The focus of each painting is the mouth. The mouths of the subjects are wide-open and crazy with joy, ecstasy or fear, or all three; it’s up to the viewer. Secondary impressions come, the image of the girl in the strobe-lit disco, a still frame from a riot scene in a magazine; the moment your wife gave birth.
Those images fade along with a catalogue of others; then your brain says, hang on these aren’t faces, they are moments when whiplashes of paint, the flashes of blades of color and line, the un-coiling of springs, conspired momentarily to form faces of women unknown.
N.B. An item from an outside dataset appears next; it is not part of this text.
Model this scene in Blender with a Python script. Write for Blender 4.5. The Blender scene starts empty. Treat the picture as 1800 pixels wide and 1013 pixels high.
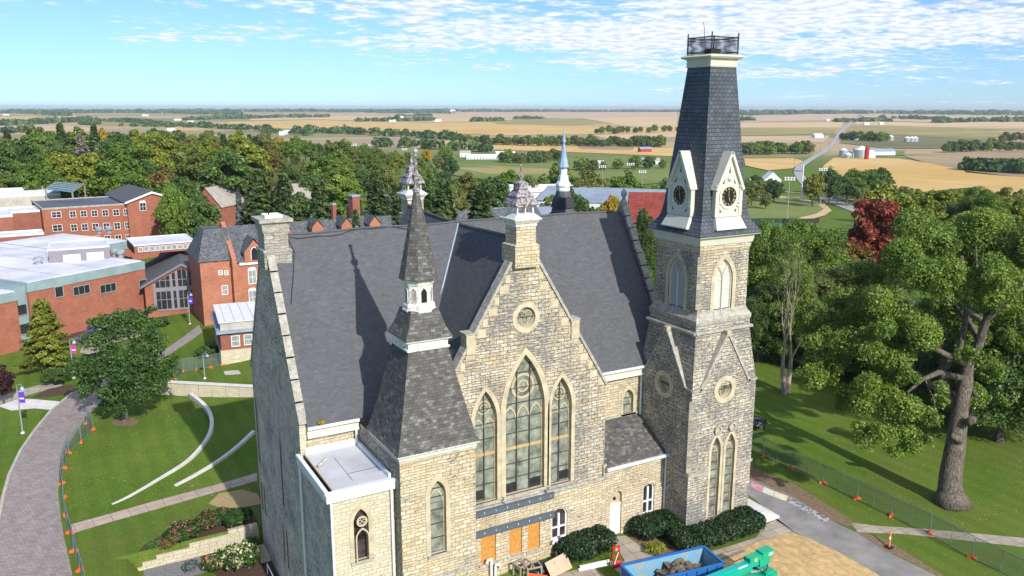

Raquel Echanique is the latest artist from the HART950 Gallery; my last review of was about drawing; Echanique is a painter, with a sure-hand mastery over what she wants the brush to do; it is she who blows up on the canvas in these works, and the results are sheer energy in the form of controlled explosions. And after you have taken them in, you realize that the motion has not stopped, the explosion continues to expand.
Somewhere in the artist’s mind the moments before each frozen frame exist, and somewhere beyond, her whiplash brushes conjure up other
moments of joy, ecstasy or fear, as they coil and thrash on into the future.